Nilmar Honorato da Silva, Friday, 19 October 2012 17:04 (thirteen years ago)

double checked this but it's £70 off peak single, £140 anytime, £189 first class. not sure where the £160 comes from, mb he booked in advance

ogmor, Friday, 19 October 2012 17:09 (thirteen years ago)

£49 to fly

ogmor, Friday, 19 October 2012 17:11 (thirteen years ago)

Aaaaaaaaand Andrew Mitchell has resigned.

ella fingerblast hurls forever (suzy), Friday, 19 October 2012 17:26 (thirteen years ago)

terrible management from dcam

Nilmar Honorato da Silva, Friday, 19 October 2012 17:40 (thirteen years ago)

the whole 'oh firing him straightaway would call his judgment in appointing him into question' was stupid, the police fed / tabs were going to make this run and run

a small amount of derision for appointing a slightly too unpleasant & obnoxious chief whip but a missed chance for the eton crowd to reaffirm symbolic fealty to the shire tory rank and file

Nilmar Honorato da Silva, Friday, 19 October 2012 17:45 (thirteen years ago)

felt-tip pen for sincerity

https://twitter.com/JohnRentoul/status/259346331263463424/photo/1/large

Nilmar Honorato da Silva, Friday, 19 October 2012 18:00 (thirteen years ago)

As he disembarked at London's Euston station and found himself greeted by a small posse of reporters and photographers, Osborne smiled grimly and declined to answer questions fired at him by journalists and Labour party and student activists.

Asked if reports suggesting he had bought a standard-class ticket but had sat in first class were correct, he replied: "I'm sure it will be, um … "

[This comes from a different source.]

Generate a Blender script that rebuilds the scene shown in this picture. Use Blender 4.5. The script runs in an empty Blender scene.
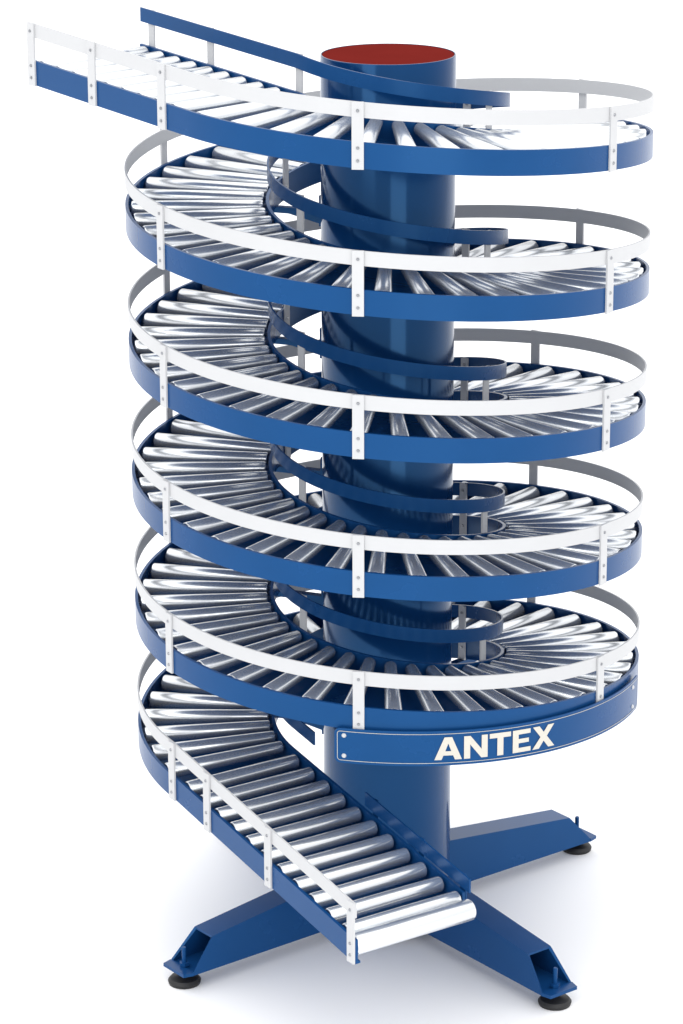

George Osborne and his aide on the train. Photograph: ITV/Granada
The chancellor appeared increasingly awkward as his minders and members of Network Rail staff ushered him through a security gate and in the direction of a government car.

Osborne found himself at the centre of a Twitter storm after his apparently innocuous arrival on the 15.11 from Wilmslow was spotted by an ITV journalist also on board. Rachel Townsend posted reports on Twitter that, despite having a standard ticket, the chancellor had gone directly to sit in a first-class carriage.

There is nothing I don't love about this.